People play bowls by a polling station sign at Birchington Bowls Club in Birchington, south east England, Thursday, May 7, 2015. Polls have opened in Britain’s national election, a contest that is expected to produce an ambiguous result, a period of frantic political horse-trading and a bout of national soul-searching. AP
LONDON — Alan Mak, a former corporate lawyer whose parents emigrated to Britain from southern China, became the first ethnic-Chinese person to be elected to the House of Commons on Friday.
Cambridge-educated Mak, 31, comfortably won the constituency of Havant in southern England for the Conservatives, taking more than 51 percent of the votes cast, according to results from Thursday’s general election.
“I’m honored and delighted to be elected the new member of parliament for Havant,” Mak said in comments published by the Portsmouth News website.
“We had a really strong campaign with lots of support from residents on the doorstep. I’m looking forward to working hard to support everyone in this constituency.”
Mak’s father emigrated to Britain in the 1960s and his mother moved to the country afterwards.
Both were from Guangdong province in southern China, neighboring Hong Kong, he said in an interview with a magazine covering British-Chinese issues.
The couple ran a small takeaway restaurant in the northern city of York, where the newly elected lawmaker was born.
Mak has played down the political impact of his ethnic roots in recent interviews.

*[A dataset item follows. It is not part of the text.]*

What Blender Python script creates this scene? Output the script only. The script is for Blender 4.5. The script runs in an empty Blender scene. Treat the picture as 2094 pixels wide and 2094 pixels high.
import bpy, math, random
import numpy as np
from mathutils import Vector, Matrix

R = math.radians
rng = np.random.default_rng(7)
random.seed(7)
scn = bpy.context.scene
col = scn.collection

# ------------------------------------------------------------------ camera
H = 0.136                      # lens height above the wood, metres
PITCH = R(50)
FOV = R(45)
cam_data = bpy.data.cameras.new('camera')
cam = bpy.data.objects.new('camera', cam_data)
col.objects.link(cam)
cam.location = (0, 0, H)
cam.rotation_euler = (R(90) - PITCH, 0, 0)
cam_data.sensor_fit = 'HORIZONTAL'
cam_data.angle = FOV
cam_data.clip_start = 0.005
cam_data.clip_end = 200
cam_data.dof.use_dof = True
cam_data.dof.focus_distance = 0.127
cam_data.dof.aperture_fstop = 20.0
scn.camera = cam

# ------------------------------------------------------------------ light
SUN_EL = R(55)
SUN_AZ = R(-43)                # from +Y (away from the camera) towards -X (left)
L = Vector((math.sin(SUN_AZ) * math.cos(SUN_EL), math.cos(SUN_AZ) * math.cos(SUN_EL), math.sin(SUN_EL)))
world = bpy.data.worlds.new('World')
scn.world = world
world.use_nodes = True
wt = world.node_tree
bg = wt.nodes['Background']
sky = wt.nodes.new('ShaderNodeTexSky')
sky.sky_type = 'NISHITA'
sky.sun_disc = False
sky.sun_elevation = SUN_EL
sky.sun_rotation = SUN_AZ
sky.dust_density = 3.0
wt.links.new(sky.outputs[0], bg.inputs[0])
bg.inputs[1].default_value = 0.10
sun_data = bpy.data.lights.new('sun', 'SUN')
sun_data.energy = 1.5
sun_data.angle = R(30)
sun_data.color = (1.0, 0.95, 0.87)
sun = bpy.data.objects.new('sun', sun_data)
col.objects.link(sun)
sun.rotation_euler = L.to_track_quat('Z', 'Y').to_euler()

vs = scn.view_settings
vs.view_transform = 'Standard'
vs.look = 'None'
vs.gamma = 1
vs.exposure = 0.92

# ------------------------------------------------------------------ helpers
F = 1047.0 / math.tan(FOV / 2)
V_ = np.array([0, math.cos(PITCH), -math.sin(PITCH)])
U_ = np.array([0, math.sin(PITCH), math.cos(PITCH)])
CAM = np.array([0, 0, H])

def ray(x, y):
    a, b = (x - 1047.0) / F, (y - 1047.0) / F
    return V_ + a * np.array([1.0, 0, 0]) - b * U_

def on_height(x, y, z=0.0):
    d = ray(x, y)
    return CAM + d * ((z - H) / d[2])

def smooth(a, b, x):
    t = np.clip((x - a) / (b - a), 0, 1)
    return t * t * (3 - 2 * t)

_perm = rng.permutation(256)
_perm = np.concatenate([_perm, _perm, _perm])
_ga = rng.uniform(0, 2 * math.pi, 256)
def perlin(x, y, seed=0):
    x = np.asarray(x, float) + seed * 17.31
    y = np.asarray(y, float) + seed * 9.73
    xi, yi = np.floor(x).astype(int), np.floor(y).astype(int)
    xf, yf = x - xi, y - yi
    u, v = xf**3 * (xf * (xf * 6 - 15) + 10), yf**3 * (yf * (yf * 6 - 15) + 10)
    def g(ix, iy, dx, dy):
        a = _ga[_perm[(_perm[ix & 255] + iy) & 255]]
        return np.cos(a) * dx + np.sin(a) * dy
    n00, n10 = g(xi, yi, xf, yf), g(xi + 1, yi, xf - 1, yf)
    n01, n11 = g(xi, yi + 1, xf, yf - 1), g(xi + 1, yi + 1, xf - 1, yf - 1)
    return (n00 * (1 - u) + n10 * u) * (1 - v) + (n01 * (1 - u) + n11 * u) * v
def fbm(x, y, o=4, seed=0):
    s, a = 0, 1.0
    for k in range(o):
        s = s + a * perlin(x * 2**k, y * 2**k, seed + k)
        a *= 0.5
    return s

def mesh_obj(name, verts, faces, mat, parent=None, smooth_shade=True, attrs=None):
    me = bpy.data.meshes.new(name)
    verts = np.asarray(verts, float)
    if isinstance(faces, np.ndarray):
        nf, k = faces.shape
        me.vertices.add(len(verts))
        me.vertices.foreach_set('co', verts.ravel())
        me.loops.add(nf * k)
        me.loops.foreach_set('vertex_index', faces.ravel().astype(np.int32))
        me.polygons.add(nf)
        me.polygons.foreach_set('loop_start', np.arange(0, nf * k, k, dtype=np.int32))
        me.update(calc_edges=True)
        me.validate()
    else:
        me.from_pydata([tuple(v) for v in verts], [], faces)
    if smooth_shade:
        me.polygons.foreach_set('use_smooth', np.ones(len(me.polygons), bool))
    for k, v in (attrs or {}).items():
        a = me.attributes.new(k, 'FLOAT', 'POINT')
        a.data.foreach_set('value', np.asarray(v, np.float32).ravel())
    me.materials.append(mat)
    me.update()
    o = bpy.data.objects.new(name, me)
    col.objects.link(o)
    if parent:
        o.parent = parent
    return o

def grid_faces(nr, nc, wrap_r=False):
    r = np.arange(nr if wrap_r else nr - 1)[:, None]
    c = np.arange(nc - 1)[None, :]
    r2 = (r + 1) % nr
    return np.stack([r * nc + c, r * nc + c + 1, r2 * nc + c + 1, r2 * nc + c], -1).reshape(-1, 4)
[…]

“I certainly have no interest in what people in Hong Kong or China think of me, because I am not representing them,” he told Hong Kong’s South China Morning Post this month.
“I am representing the people of Havant.”
The SCMP said Mak was one of 11 ethnic-Chinese candidates vying for seats in parliament, and was the only one elected so far.
Just under one percent of Britain’s population is ethnic-Chinese, according to the country’s 2011 census.